▶ _Given request_
Retype the whole listing, please, keeping every line exact and dropping the pictures.

%%

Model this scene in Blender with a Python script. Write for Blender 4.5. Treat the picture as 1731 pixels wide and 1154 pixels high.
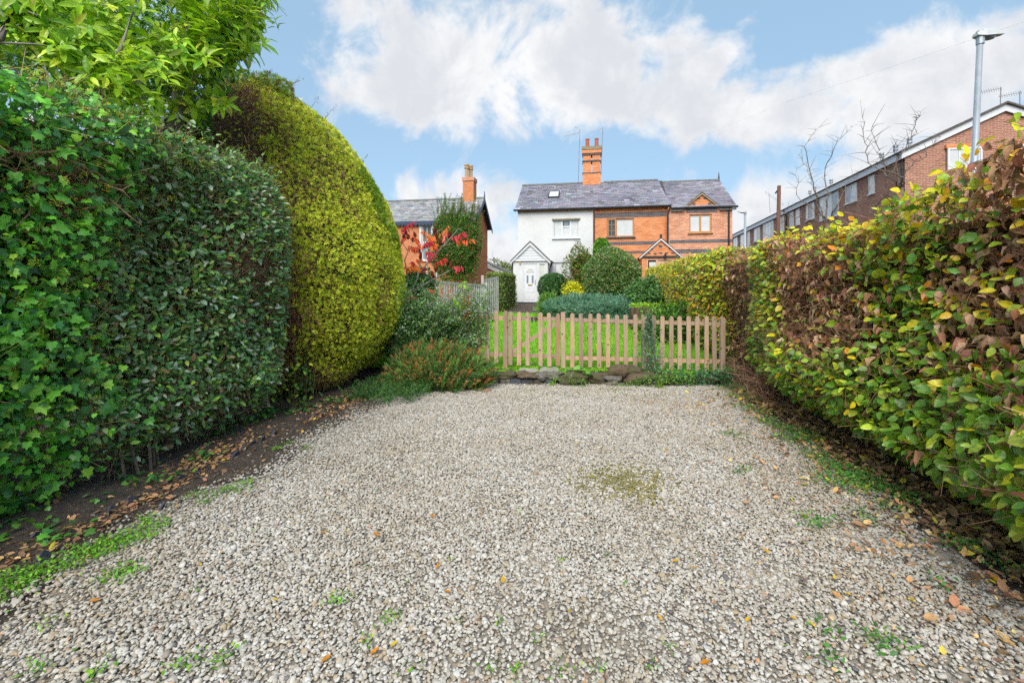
import bpy, math, random
import numpy as np
from mathutils import Matrix, Vector

# ------------------------------------------------------------------ camera, sky, sun, exposure
for o in list(bpy.data.objects):
    bpy.data.objects.remove(o)
sc = bpy.context.scene
col = sc.collection
R = math.radians
FPX, CX, HY, CAMZ, YAW = 770.0, 865.5, 490.0, 1.5, R(10.0)
cy_, sy_ = math.cos(YAW), math.sin(YAW)

cam_d = bpy.data.cameras.new('camera')
cam = bpy.data.objects.new('camera', cam_d)
col.objects.link(cam)
cam.location = (0, 0, CAMZ)
cam.rotation_euler = (R(90), 0, YAW)
cam_d.sensor_width = 36.0
cam_d.lens = FPX / 1731.0 * 36.0
cam_d.shift_y = -(577.0 - HY) / 1731.0
cam_d.clip_start = 0.05
cam_d.clip_end = 3000
sc.camera = cam

SUN_EL, SUN_AZ = R(44), R(184)          # azimuth clockwise from +Y: behind the camera, to its right
w = bpy.data.worlds.new('World')
sc.world = w
w.use_nodes = True
wn, wl = w.node_tree.nodes, w.node_tree.links
wn.clear()


def wmath(op, a, b=None, c=None):
    n = wn.new('ShaderNodeMath')
    n.operation = op
    for i, v in enumerate((a, b, c)):
        if v is None:
            continue
        if isinstance(v, (int, float)):
            n.inputs[i].default_value = v
        else:
            wl.new(v, n.inputs[i])
    return n.outputs[0]


sky = wn.new('ShaderNodeTexSky')
sky.sky_type = 'NISHITA'
sky.sun_disc = False
sky.sun_elevation = SUN_EL
sky.sun_rotation = SUN_AZ
sky.air_density = 1.0
sky.dust_density = 1.2
sky.ozone_density = 1.5
geo = wn.new('ShaderNodeTexCoord')
sep = wn.new('ShaderNodeSeparateXYZ')
wl.new(geo.outputs['Generated'], sep.inputs[0])
az = wmath('ARCTAN2', sep.outputs[0], sep.outputs[1])
el = wmath('ARCSINE', sep.outputs[2])
# flattened cloud-deck coordinates
zz = wmath('ADD', wmath('MAXIMUM', sep.outputs[2], 0.0), 0.22)
comb = wn.new('ShaderNodeCombineXYZ')
wl.new(wmath('DIVIDE', sep.outputs[0], zz), comb.inputs[0])
wl.new(wmath('DIVIDE', sep.outputs[1], zz), comb.inputs[1])


def wnoise(scale, detail, rough, off, vec=None, dist=0.0):
    m = wn.new('ShaderNodeMapping')
    m.inputs['Location'].default_value = off
    wl.new(vec or comb.outputs[0], m.inputs[0])
    n = wn.new('ShaderNodeTexNoise')
    n.inputs['Scale'].default_value = scale
    n.inputs['Detail'].default_value = detail
    n.inputs['Roughness'].default_value = rough
    n.inputs['Distortion'].default_value = dist
    wl.new(m.outputs[0], n.inputs['Vector'])
    return n.outputs['Fac']


big = wnoise(0.9, 3, 0.5, (1.3, 4.2, 0))
fine = wnoise(7.0, 10, 0.60, (0, 0, 0), geo.outputs['Generated'], 0.35)


def sky_dir(px, py):
    a = (px - CX) / FPX
    b = (HY - py) / FPX
    return math.atan(a) - YAW, math.atan2(b, math.hypot(1, a))


def blob(px, py, sx, sy, amp):
    a0, e0 = sky_dir(px, py)
    s1, s2 = sx / FPX, sy / FPX
    da = wmath('DIVIDE', wmath('SUBTRACT', az, a0), s1)
    de = wmath('DIVIDE', wmath('SUBTRACT', el, e0), s2)
    r2 = wmath('ADD', wmath('MULTIPLY', da, da), wmath('MULTIPLY', de, de))
    return wmath('MULTIPLY', wmath('EXPONENT', wmath('MULTIPLY', r2, -1.0)), amp)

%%

▶ _Worked solution_
Model this scene in Blender with a Python script. Write for Blender 4.5. Treat the picture as 1731 pixels wide and 1154 pixels high.
import bpy, math, random
import numpy as np
from mathutils import Matrix, Vector

# ------------------------------------------------------------------ camera, sky, sun, exposure
for o in list(bpy.data.objects):
    bpy.data.objects.remove(o)
sc = bpy.context.scene
col = sc.collection
R = math.radians
FPX, CX, HY, CAMZ, YAW = 770.0, 865.5, 490.0, 1.5, R(10.0)
cy_, sy_ = math.cos(YAW), math.sin(YAW)

cam_d = bpy.data.cameras.new('camera')
cam = bpy.data.objects.new('camera', cam_d)
col.objects.link(cam)
cam.location = (0, 0, CAMZ)
cam.rotation_euler = (R(90), 0, YAW)
cam_d.sensor_width = 36.0
cam_d.lens = FPX / 1731.0 * 36.0
cam_d.shift_y = -(577.0 - HY) / 1731.0
cam_d.clip_start = 0.05
cam_d.clip_end = 3000
sc.camera = cam

SUN_EL, SUN_AZ = R(44), R(184)          # azimuth clockwise from +Y: behind the camera, to its right
w = bpy.data.worlds.new('World')
sc.world = w
w.use_nodes = True
wn, wl = w.node_tree.nodes, w.node_tree.links
wn.clear()


def wmath(op, a, b=None, c=None):
    n = wn.new('ShaderNodeMath')
    n.operation = op
    for i, v in enumerate((a, b, c)):
        if v is None:
            continue
        if isinstance(v, (int, float)):
            n.inputs[i].default_value = v
        else:
            wl.new(v, n.inputs[i])
    return n.outputs[0]


sky = wn.new('ShaderNodeTexSky')
sky.sky_type = 'NISHITA'
sky.sun_disc = False
sky.sun_elevation = SUN_EL
sky.sun_rotation = SUN_AZ
sky.air_density = 1.0
sky.dust_density = 1.2
sky.ozone_density = 1.5
geo = wn.new('ShaderNodeTexCoord')
sep = wn.new('ShaderNodeSeparateXYZ')
wl.new(geo.outputs['Generated'], sep.inputs[0])
az = wmath('ARCTAN2', sep.outputs[0], sep.outputs[1])
el = wmath('ARCSINE', sep.outputs[2])
# flattened cloud-deck coordinates
zz = wmath('ADD', wmath('MAXIMUM', sep.outputs[2], 0.0), 0.22)
comb = wn.new('ShaderNodeCombineXYZ')
wl.new(wmath('DIVIDE', sep.outputs[0], zz), comb.inputs[0])
wl.new(wmath('DIVIDE', sep.outputs[1], zz), comb.inputs[1])


def wnoise(scale, detail, rough, off, vec=None, dist=0.0):
    m = wn.new('ShaderNodeMapping')
    m.inputs['Location'].default_value = off
    wl.new(vec or comb.outputs[0], m.inputs[0])
    n = wn.new('ShaderNodeTexNoise')
    n.inputs['Scale'].default_value = scale
    n.inputs['Detail'].default_value = detail
    n.inputs['Roughness'].default_value = rough
    n.inputs['Distortion'].default_value = dist
    wl.new(m.outputs[0], n.inputs['Vector'])
    return n.outputs['Fac']


big = wnoise(0.9, 3, 0.5, (1.3, 4.2, 0))
fine = wnoise(7.0, 10, 0.60, (0, 0, 0), geo.outputs['Generated'], 0.35)


def sky_dir(px, py):
    a = (px - CX) / FPX
    b = (HY - py) / FPX
    return math.atan(a) - YAW, math.atan2(b, math.hypot(1, a))


def blob(px, py, sx, sy, amp):
    a0, e0 = sky_dir(px, py)
    s1, s2 = sx / FPX, sy / FPX
    da = wmath('DIVIDE', wmath('SUBTRACT', az, a0), s1)
    de = wmath('DIVIDE', wmath('SUBTRACT', el, e0), s2)
    r2 = wmath('ADD', wmath('MULTIPLY', da, da), wmath('MULTIPLY', de, de))
    return wmath('MULTIPLY', wmath('EXPONENT', wmath('MULTIPLY', r2, -1.0)), amp)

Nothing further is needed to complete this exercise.